I will agree that the art direction is grittier and darker than the first. But only in the same way that strip clubs are grittier and darker than a ballet hall. The Story is pretty much the same level of darkness as the first. They merely tried to disguise it as darker by throwing around gangs and darker, harsher lighting.
It was more than just superficial changes. I suppose it might fall more into the category of setting than story, but there is a lot of messed up stuff going around you in ME2. And you do deal with darker and more morally ambiguous things.
Take the very first recruitment missions for example. The plague you encounter while getting Mordin, finding Garrus tired and fighting his last stand after his entire team has just been killed right before him. The prison Jack is in doesn't need much elaboration.
And that's from the first quarter of the game.
The main plot might not be that much darker than ME1's (although...), but the setting and a side plots definitely are (and mind you, those make like 90% of ME2's story).
It's much more than art style and lighting.
Alright, I will admit that there is a little bit of a difference in the mood of the game.

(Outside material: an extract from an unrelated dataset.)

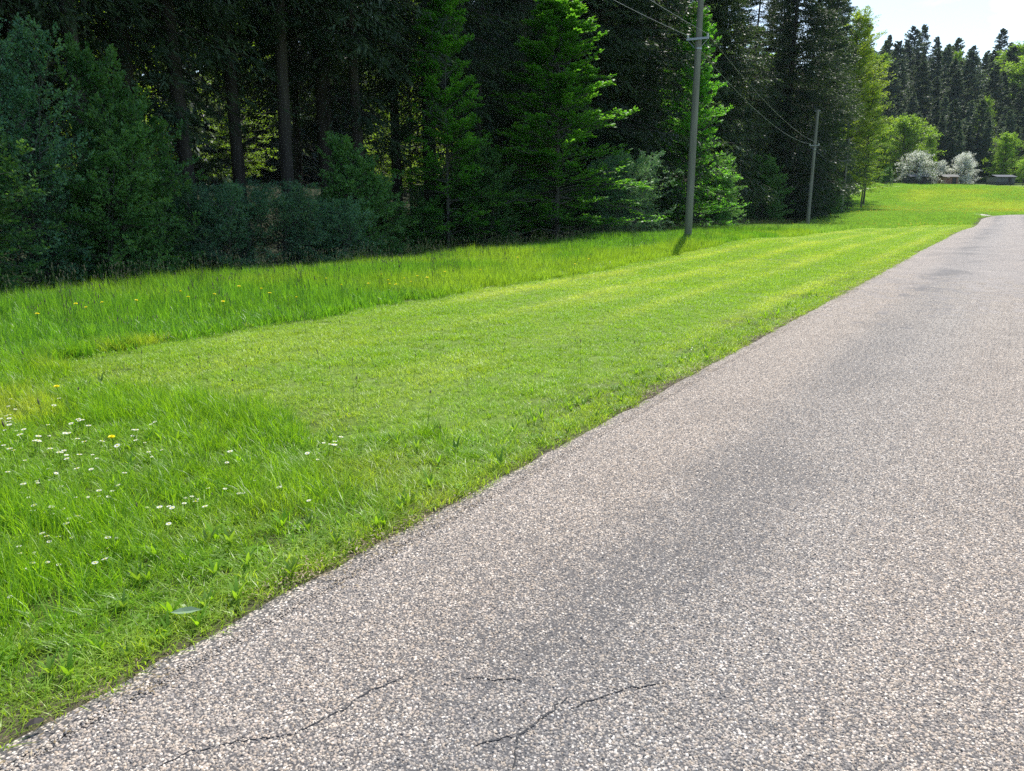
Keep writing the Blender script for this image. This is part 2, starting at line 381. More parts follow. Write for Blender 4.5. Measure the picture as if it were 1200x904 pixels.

Sure, fining out that Garrus has become hardened to the point of revenge for revenge's sake is a "more adult" version of the Garrus from the first game, And Jack and her backstory is a messed up mess of emotion, without question. But the problem to me is that these points are all disconnected from one another. It takes a bit too long to string all of these points together into a coherent portion that is relevant to the game.
I am merely talking about the main game itself. That is what is supposedly the "more hardcore, adult oriented" portion that is taking the main stage. The Characters are more in depth, more realized than they were in the first game, and the ties of emotional baggage that they brings adds some wheight to the main game. However, these parts exist independent of the main story. There is no reason, other than loyalty, tying the darker parts of the universe into the grander tale of Shepard. Except for the gaining an achievement and another ending, there would little difference to the overall story if these backstories didn't exist.
I will accept that the characters of Mass Effect 2 come from a darker reality, but they're still part of the same Universe. I am still unable to commit myself to believing that, due to the separation and disjointed nature of the backstories, they can really be considered part of the main story.